▸ **Problem to work on**
Restate the listing that follows word for word, without its pictures.

▸ **Source data**
>>>

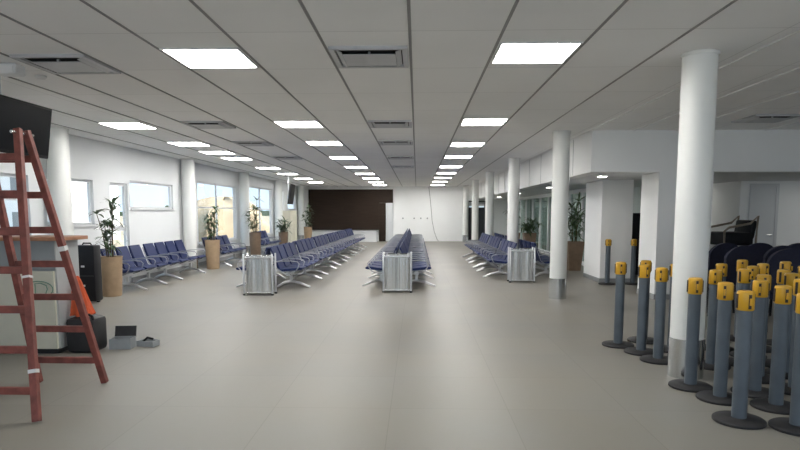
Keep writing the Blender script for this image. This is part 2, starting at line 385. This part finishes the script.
# ------------------------------------------------------------------ seat benches
def bench(nseat, label, loc, rz, group):
    t = thing('seat_bench', label, 'bench', loc, rz, group)
    P_ = .56; L = nseat*P_
    prof = [(-.26, .425), (-.27, .405), (-.24, .385), (-.10, .375), (.12, .355), (.19, .37), (.20, .40), (.12, .40), (-.08, .425), (-.2, .44)]
    bp = [(.17, .40), (.21, .385), (.27, .50), (.335, .68), (.37, .82), (.345, .83), (.31, .75), (.255, .60), (.20, .48)]
    for i in range(nseat):
        x = (i-(nseat-1)/2)*P_
        MB().prism(prof, x-.235, x+.235).obj('seat', 'navy', t, True, .012)
        MB().prism(bp, x-.225, x+.225).obj('backrest', 'navy', t, True, .012)
        MB().box((x, .06, .345), (.05, .26, .03)).bar((x, .12, .34), (x, .24, .40), .04, .02).obj('seat_bracket', 'alu', t)
    MB().span((-L/2+.06, -.01, .27), (L/2-.06, .06, .335)).obj('beam', 'alu', t)
    for sx in (-1, 1):
        x = sx*(L/2-.38)
        MB().box((x, .025, .20), (.055, .05, .16)).tube([(x, -.36, .018), (x, -.30, .035), (x, -.16, .095), (x, -.02, .125), (x, .07, .125), (x, .18, .095), (x, .28, .035), (x, .31, .018)], [.018, .022, .026, .03, .03, .026, .022, .018]).obj('leg', 'chrome', t, True)
    for i in range(nseat+1):
        x = (i-nseat/2)*P_
        MB().tube([(x, .05, .30), (x, -.13, .35), (x, -.19, .43), (x, -.215, .51), (x, -.18, .555), (x, -.05, .57), (x, .15, .565), (x, .26, .55)], .0105, 8).tube([(x, .05, .30), (x, .22, .42), (x, .30, .62), (x, .345, .76)], .009, 6).obj('armrest', 'armchrome', t, True)
    return t
b4 = None; b3 = None
def put(n_, x, y_, rz, label, group):
    global b4, b3
    if n_ == 4:
        if b4 is None: b4 = bench(4, label, (x, y_, 0), rz, group)
        else: dup(b4, (x, y_, 0), rz, label, group)
    else:
        if b3 is None: b3 = bench(3, label, (x, y_, 0), rz, group)
        else: dup(b3, (x, y_, 0), rz, label, group)
R90 = pi/2
YS = [12.72, 15.2, 17.68, 20.16, 22.64, 25.12]
for k, y_ in enumerate(YS):
    put(4, -2.51, y_, R90, 'navy bench facing the aisle, %s behind the left-hand steel bin' % ORD[k], 'benches of the left-hand double row')
    put(4, -3.29, y_, -R90, 'navy bench facing the windows, %s behind the left-hand steel bin' % ORD[k], 'benches of the left-hand double row')
YS = [12.95, 15.43, 17.91, 20.39, 22.87, 25.35]
for k, y_ in enumerate(YS):
    put(4, .02, y_, R90, 'right-facing navy bench of the middle double row, %s behind the middle bin' % ORD[k], 'benches of the middle double row')
    put(4, -.76, y_, -R90, 'left-facing navy bench of the middle double row, %s behind the middle bin' % ORD[k], 'benches of the middle double row')
for k, y_ in enumerate([14.7, 17.2, 19.7]):
    put(4, 1.90, y_, -R90, 'navy bench facing the centre aisle, %s behind the right-hand steel bin' % ORD[k], 'benches of the right-hand row')
    put(4, 3.02, y_, R90, 'navy bench on the plant side of the columns, %s behind the right-hand bin' % ORD[k], 'benches of the right-hand row')
put(3, -5.6, 11.9, R90, 'three-seat navy bench along the left wall behind the nearest planter', 'benches along the left wall')
put(4, -5.62, 14.0, R90, 'navy bench against the left wall under the long high window, before the second planter', 'benches along the left wall')
put(4, -5.55, 17.4, R90, 'navy bench along the left wall just beyond the second planter', 'benches along the left wall')
put(4, -5.55, 22.2, R90, 'navy bench along the left wall just beyond the third planter', 'benches along the left wall')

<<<

▸ **Result of this task**
Keep writing the Blender script for this image. This is part 2, starting at line 385. This part finishes the script.
# ------------------------------------------------------------------ seat benches
def bench(nseat, label, loc, rz, group):
    t = thing('seat_bench', label, 'bench', loc, rz, group)
    P_ = .56; L = nseat*P_
    prof = [(-.26, .425), (-.27, .405), (-.24, .385), (-.10, .375), (.12, .355), (.19, .37), (.20, .40), (.12, .40), (-.08, .425), (-.2, .44)]
    bp = [(.17, .40), (.21, .385), (.27, .50), (.335, .68), (.37, .82), (.345, .83), (.31, .75), (.255, .60), (.20, .48)]
    for i in range(nseat):
        x = (i-(nseat-1)/2)*P_
        MB().prism(prof, x-.235, x+.235).obj('seat', 'navy', t, True, .012)
        MB().prism(bp, x-.225, x+.225).obj('backrest', 'navy', t, True, .012)
        MB().box((x, .06, .345), (.05, .26, .03)).bar((x, .12, .34), (x, .24, .40), .04, .02).obj('seat_bracket', 'alu', t)
    MB().span((-L/2+.06, -.01, .27), (L/2-.06, .06, .335)).obj('beam', 'alu', t)
    for sx in (-1, 1):
        x = sx*(L/2-.38)
        MB().box((x, .025, .20), (.055, .05, .16)).tube([(x, -.36, .018), (x, -.30, .035), (x, -.16, .095), (x, -.02, .125), (x, .07, .125), (x, .18, .095), (x, .28, .035), (x, .31, .018)], [.018, .022, .026, .03, .03, .026, .022, .018]).obj('leg', 'chrome', t, True)
    for i in range(nseat+1):
        x = (i-nseat/2)*P_
        MB().tube([(x, .05, .30), (x, -.13, .35), (x, -.19, .43), (x, -.215, .51), (x, -.18, .555), (x, -.05, .57), (x, .15, .565), (x, .26, .55)], .0105, 8).tube([(x, .05, .30), (x, .22, .42), (x, .30, .62), (x, .345, .76)], .009, 6).obj('armrest', 'armchrome', t, True)
    return t
b4 = None; b3 = None
def put(n_, x, y_, rz, label, group):
    global b4, b3
    if n_ == 4:
        if b4 is None: b4 = bench(4, label, (x, y_, 0), rz, group)
        else: dup(b4, (x, y_, 0), rz, label, group)
    else:
        if b3 is None: b3 = bench(3, label, (x, y_, 0), rz, group)
        else: dup(b3, (x, y_, 0), rz, label, group)
R90 = pi/2
YS = [12.72, 15.2, 17.68, 20.16, 22.64, 25.12]
for k, y_ in enumerate(YS):
    put(4, -2.51, y_, R90, 'navy bench facing the aisle, %s behind the left-hand steel bin' % ORD[k], 'benches of the left-hand double row')
    put(4, -3.29, y_, -R90, 'navy bench facing the windows, %s behind the left-hand steel bin' % ORD[k], 'benches of the left-hand double row')
YS = [12.95, 15.43, 17.91, 20.39, 22.87, 25.35]
for k, y_ in enumerate(YS):
    put(4, .02, y_, R90, 'right-facing navy bench of the middle double row, %s behind the middle bin' % ORD[k], 'benches of the middle double row')
    put(4, -.76, y_, -R90, 'left-facing navy bench of the middle double row, %s behind the middle bin' % ORD[k], 'benches of the middle double row')
for k, y_ in enumerate([14.7, 17.2, 19.7]):
    put(4, 1.90, y_, -R90, 'navy bench facing the centre aisle, %s behind the right-hand steel bin' % ORD[k], 'benches of the right-hand row')
    put(4, 3.02, y_, R90, 'navy bench on the plant side of the columns, %s behind the right-hand bin' % ORD[k], 'benches of the right-hand row')
put(3, -5.6, 11.9, R90, 'three-seat navy bench along the left wall behind the nearest planter', 'benches along the left wall')
put(4, -5.62, 14.0, R90, 'navy bench against the left wall under the long high window, before the second planter', 'benches along the left wall')
put(4, -5.55, 17.4, R90, 'navy bench along the left wall just beyond the second planter', 'benches along the left wall')
put(4, -5.55, 22.2, R90, 'navy bench along the left wall just beyond the third planter', 'benches along the left wall')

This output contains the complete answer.